▸ **WORK TO DO**
Each line of the listing must be transcribed exactly, except for the images, which should be excluded.

Scripts that build scenes
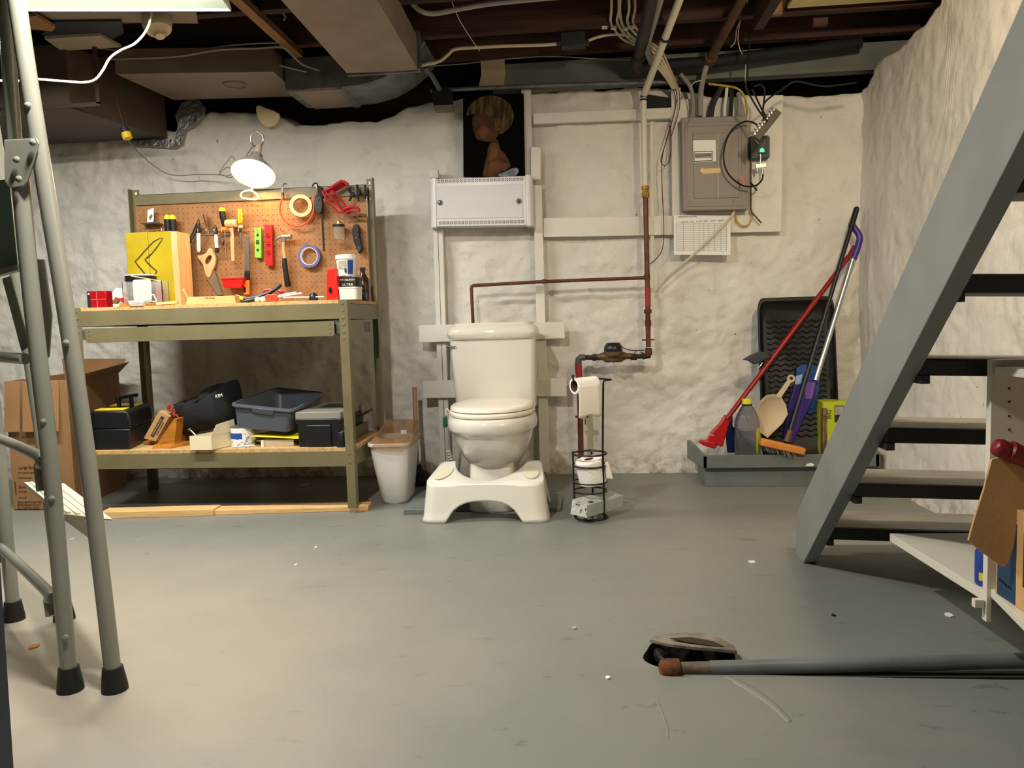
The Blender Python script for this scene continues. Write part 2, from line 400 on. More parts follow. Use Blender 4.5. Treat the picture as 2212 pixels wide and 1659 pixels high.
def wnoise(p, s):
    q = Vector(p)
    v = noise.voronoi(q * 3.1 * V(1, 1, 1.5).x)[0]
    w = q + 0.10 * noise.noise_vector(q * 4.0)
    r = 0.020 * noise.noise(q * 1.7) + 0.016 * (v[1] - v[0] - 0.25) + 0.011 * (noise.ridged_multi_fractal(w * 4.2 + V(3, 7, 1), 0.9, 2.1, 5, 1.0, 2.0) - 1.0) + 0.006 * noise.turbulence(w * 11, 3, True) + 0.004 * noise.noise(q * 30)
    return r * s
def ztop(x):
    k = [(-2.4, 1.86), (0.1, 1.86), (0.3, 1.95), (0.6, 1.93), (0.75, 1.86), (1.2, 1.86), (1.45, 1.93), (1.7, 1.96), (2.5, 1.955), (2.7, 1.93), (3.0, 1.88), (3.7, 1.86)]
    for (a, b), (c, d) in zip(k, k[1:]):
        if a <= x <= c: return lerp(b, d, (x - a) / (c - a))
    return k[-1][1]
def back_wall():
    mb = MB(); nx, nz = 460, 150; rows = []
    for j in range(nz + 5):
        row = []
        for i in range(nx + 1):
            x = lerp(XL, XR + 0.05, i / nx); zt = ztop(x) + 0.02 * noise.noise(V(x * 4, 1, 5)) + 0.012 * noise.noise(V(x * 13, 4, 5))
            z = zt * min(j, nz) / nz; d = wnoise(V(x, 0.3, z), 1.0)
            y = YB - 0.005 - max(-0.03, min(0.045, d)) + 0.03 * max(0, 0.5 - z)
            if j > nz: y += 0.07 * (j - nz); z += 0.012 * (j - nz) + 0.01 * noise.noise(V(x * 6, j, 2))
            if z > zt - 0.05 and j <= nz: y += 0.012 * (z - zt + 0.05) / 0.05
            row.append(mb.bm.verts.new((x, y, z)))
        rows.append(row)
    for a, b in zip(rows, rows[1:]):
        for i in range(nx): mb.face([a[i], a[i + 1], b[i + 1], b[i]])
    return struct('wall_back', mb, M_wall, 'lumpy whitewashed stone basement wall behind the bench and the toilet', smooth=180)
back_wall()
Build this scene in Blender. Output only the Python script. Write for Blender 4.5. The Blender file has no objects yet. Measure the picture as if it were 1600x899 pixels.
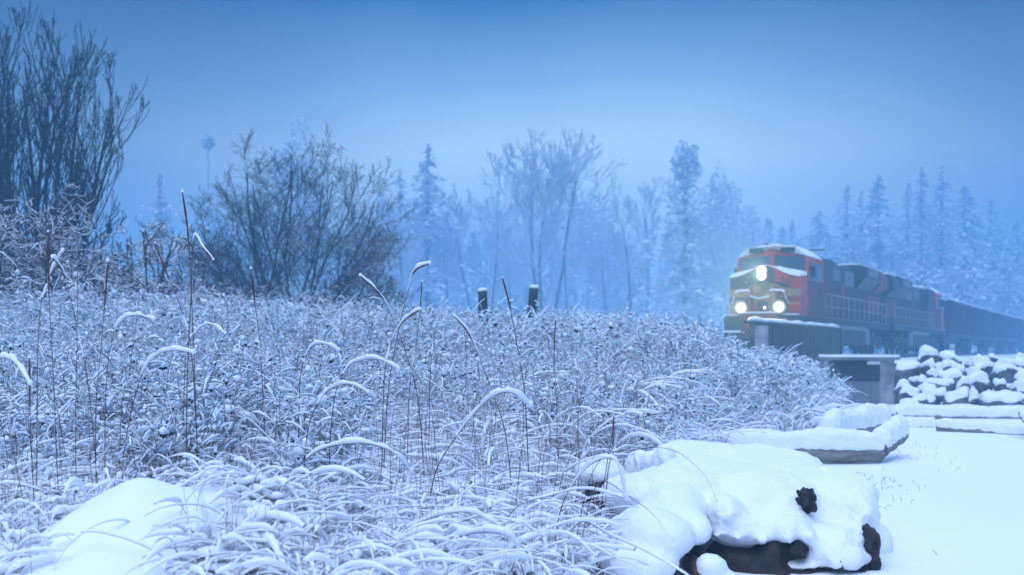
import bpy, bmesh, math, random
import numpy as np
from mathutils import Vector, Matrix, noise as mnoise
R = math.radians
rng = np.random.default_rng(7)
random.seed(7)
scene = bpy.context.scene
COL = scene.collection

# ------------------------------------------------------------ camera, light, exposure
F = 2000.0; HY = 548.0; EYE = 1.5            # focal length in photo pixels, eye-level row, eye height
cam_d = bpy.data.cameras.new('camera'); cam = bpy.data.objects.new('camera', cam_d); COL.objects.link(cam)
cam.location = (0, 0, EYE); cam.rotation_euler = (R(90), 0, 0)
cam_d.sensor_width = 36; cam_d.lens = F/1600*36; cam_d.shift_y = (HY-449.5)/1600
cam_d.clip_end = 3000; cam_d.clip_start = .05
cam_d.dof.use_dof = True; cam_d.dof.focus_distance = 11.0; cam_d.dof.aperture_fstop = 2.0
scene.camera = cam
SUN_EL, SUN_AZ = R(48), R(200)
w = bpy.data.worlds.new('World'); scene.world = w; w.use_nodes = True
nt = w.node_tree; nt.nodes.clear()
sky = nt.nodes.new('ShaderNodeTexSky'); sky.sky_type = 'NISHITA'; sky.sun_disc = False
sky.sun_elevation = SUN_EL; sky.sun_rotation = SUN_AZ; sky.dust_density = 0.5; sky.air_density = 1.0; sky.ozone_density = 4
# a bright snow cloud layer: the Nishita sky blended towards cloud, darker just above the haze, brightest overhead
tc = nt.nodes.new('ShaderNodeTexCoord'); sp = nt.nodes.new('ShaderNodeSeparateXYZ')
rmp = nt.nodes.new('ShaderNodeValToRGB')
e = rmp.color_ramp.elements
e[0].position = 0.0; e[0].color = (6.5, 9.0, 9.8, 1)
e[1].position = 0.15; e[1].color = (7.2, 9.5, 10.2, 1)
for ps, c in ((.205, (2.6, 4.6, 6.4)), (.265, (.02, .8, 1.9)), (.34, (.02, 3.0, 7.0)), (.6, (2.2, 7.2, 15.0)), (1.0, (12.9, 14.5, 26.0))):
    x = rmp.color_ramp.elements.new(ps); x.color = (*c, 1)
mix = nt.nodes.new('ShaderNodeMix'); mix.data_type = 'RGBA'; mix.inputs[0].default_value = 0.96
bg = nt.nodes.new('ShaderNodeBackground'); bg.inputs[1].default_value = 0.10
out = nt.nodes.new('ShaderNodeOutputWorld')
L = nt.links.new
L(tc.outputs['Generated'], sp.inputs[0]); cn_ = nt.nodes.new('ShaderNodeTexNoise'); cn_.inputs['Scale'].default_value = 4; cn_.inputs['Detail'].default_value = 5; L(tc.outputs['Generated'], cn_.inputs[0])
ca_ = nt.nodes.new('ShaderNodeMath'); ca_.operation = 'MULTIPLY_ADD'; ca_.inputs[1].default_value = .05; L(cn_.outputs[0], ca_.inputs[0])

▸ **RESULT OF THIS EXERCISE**
The Blender Python script for this scene continues. Write part 2, from line 400 on. More parts follow. Use Blender 4.5. Treat the picture as 2212 pixels wide and 1659 pixels high.
def wnoise(p, s):
    q = Vector(p)
    v = noise.voronoi(q * 3.1 * V(1, 1, 1.5).x)[0]
    w = q + 0.10 * noise.noise_vector(q * 4.0)
    r = 0.020 * noise.noise(q * 1.7) + 0.016 * (v[1] - v[0] - 0.25) + 0.011 * (noise.ridged_multi_fractal(w * 4.2 + V(3, 7, 1), 0.9, 2.1, 5, 1.0, 2.0) - 1.0) + 0.006 * noise.turbulence(w * 11, 3, True) + 0.004 * noise.noise(q * 30)
    return r * s
def ztop(x):
    k = [(-2.4, 1.86), (0.1, 1.86), (0.3, 1.95), (0.6, 1.93), (0.75, 1.86), (1.2, 1.86), (1.45, 1.93), (1.7, 1.96), (2.5, 1.955), (2.7, 1.93), (3.0, 1.88), (3.7, 1.86)]
    for (a, b), (c, d) in zip(k, k[1:]):
        if a <= x <= c: return lerp(b, d, (x - a) / (c - a))
    return k[-1][1]
def back_wall():
    mb = MB(); nx, nz = 460, 150; rows = []
    for j in range(nz + 5):
        row = []
        for i in range(nx + 1):
            x = lerp(XL, XR + 0.05, i / nx); zt = ztop(x) + 0.02 * noise.noise(V(x * 4, 1, 5)) + 0.012 * noise.noise(V(x * 13, 4, 5))
            z = zt * min(j, nz) / nz; d = wnoise(V(x, 0.3, z), 1.0)
            y = YB - 0.005 - max(-0.03, min(0.045, d)) + 0.03 * max(0, 0.5 - z)
            if j > nz: y += 0.07 * (j - nz); z += 0.012 * (j - nz) + 0.01 * noise.noise(V(x * 6, j, 2))
            if z > zt - 0.05 and j <= nz: y += 0.012 * (z - zt + 0.05) / 0.05
            row.append(mb.bm.verts.new((x, y, z)))
        rows.append(row)
    for a, b in zip(rows, rows[1:]):
        for i in range(nx): mb.face([a[i], a[i + 1], b[i + 1], b[i]])
    return struct('wall_back', mb, M_wall, 'lumpy whitewashed stone basement wall behind the bench and the toilet', smooth=180)
back_wall()
Build this scene in Blender. Output only the Python script. Write for Blender 4.5. The Blender file has no objects yet. Measure the picture as if it were 1600x899 pixels.
import bpy, bmesh, math, random
import numpy as np
from mathutils import Vector, Matrix, noise as mnoise
R = math.radians
rng = np.random.default_rng(7)
random.seed(7)
scene = bpy.context.scene
COL = scene.collection

# ------------------------------------------------------------ camera, light, exposure
F = 2000.0; HY = 548.0; EYE = 1.5            # focal length in photo pixels, eye-level row, eye height
cam_d = bpy.data.cameras.new('camera'); cam = bpy.data.objects.new('camera', cam_d); COL.objects.link(cam)
cam.location = (0, 0, EYE); cam.rotation_euler = (R(90), 0, 0)
cam_d.sensor_width = 36; cam_d.lens = F/1600*36; cam_d.shift_y = (HY-449.5)/1600
cam_d.clip_end = 3000; cam_d.clip_start = .05
cam_d.dof.use_dof = True; cam_d.dof.focus_distance = 11.0; cam_d.dof.aperture_fstop = 2.0
scene.camera = cam
SUN_EL, SUN_AZ = R(48), R(200)
w = bpy.data.worlds.new('World'); scene.world = w; w.use_nodes = True
nt = w.node_tree; nt.nodes.clear()
sky = nt.nodes.new('ShaderNodeTexSky'); sky.sky_type = 'NISHITA'; sky.sun_disc = False
sky.sun_elevation = SUN_EL; sky.sun_rotation = SUN_AZ; sky.dust_density = 0.5; sky.air_density = 1.0; sky.ozone_density = 4
# a bright snow cloud layer: the Nishita sky blended towards cloud, darker just above the haze, brightest overhead
tc = nt.nodes.new('ShaderNodeTexCoord'); sp = nt.nodes.new('ShaderNodeSeparateXYZ')
rmp = nt.nodes.new('ShaderNodeValToRGB')
e = rmp.color_ramp.elements
e[0].position = 0.0; e[0].color = (6.5, 9.0, 9.8, 1)
e[1].position = 0.15; e[1].color = (7.2, 9.5, 10.2, 1)
for ps, c in ((.205, (2.6, 4.6, 6.4)), (.265, (.02, .8, 1.9)), (.34, (.02, 3.0, 7.0)), (.6, (2.2, 7.2, 15.0)), (1.0, (12.9, 14.5, 26.0))):
    x = rmp.color_ramp.elements.new(ps); x.color = (*c, 1)
mix = nt.nodes.new('ShaderNodeMix'); mix.data_type = 'RGBA'; mix.inputs[0].default_value = 0.96
bg = nt.nodes.new('ShaderNodeBackground'); bg.inputs[1].default_value = 0.10
out = nt.nodes.new('ShaderNodeOutputWorld')
L = nt.links.new
L(tc.outputs['Generated'], sp.inputs[0]); cn_ = nt.nodes.new('ShaderNodeTexNoise'); cn_.inputs['Scale'].default_value = 4; cn_.inputs['Detail'].default_value = 5; L(tc.outputs['Generated'], cn_.inputs[0])
ca_ = nt.nodes.new('ShaderNodeMath'); ca_.operation = 'MULTIPLY_ADD'; ca_.inputs[1].default_value = .05; L(cn_.outputs[0], ca_.inputs[0])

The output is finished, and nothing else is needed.